Virginia Attorney General and GOP gubernatorial candidate Ken Cuccinelli will hold a "meet-n-greet" with women this month at the McClean, Va., home of Emily Lampkin, a conservative public relations consultant and former press aide to Vice President Dick Cheney, as polls show him badly trailing his Democratic opponent among women voters.

The past two weeks have been particularly rough for Cuccinelli, who has had to defend his record on women's issues.
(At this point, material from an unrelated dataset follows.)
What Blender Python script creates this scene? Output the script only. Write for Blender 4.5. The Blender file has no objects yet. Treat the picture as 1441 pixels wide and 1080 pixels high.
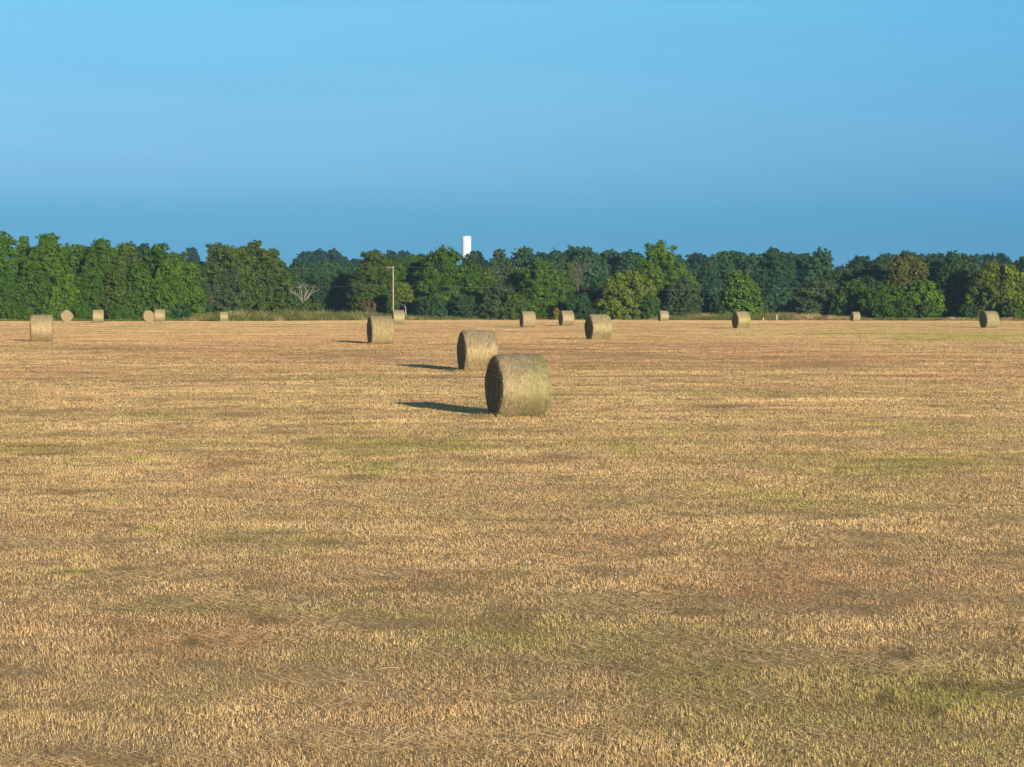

Last week, a female voter at a campaign event grilled him about the fetal personhood bill he introduced as a state senator, which would have banned abortion entirely and could have potentially outlawed some common forms of birth control.

He promised the woman that he was not "going to touch contraception as governor," and insisted in news interviews the next day that he has a "flat position" on birth control, which is that the government should stay out of it.

This week, a progressive super PAC and Cuccinelli's Democratic opponent, Terry McAuliffe, both released new ads criticizing Cuccinelli's support for the controversial fathers' rights movement. Fathers' rights activists, with whom Cuccinelli has strong ties, contend that men are frequently the victims of false domestic violence accusations and lobby against no-fault divorce, which allows a woman to divorce her spouse without having to prove adultery or physical abuse.

As a state senator, Cuccinelli offered two bills dealing with no-fault divorce: one that would have prevented a parent from obtaining a no-fault divorce if the other parent objects, and another that would have encouraged judges to penalize the parent who asked for the no-fault divorce in matters of custody and visitation rights. If his bills had passed, a woman who wanted to leave her husband, but couldn't prove domestic violence or adultery, would either be forced to stay in the marriage if her husband did not agree to a divorce or face losing custody of her children.

Cuccinelli's campaign told The Washington Post that he "will not apologize for his efforts to encourage strong Virginia families."

The candidate's meet-and-greet with women is scheduled for Friday, Sept. 20. Cuccinelli's campaign said Lampkin is a Cuccinelli supporter, but that he is not one of her official public relations clients.

Lampkin noted in her email to guests that the event is not a fundraiser. "It is an opportunity to hear from the candidate and visit with other women," she wrote.

"Undecided voters are always welcome!"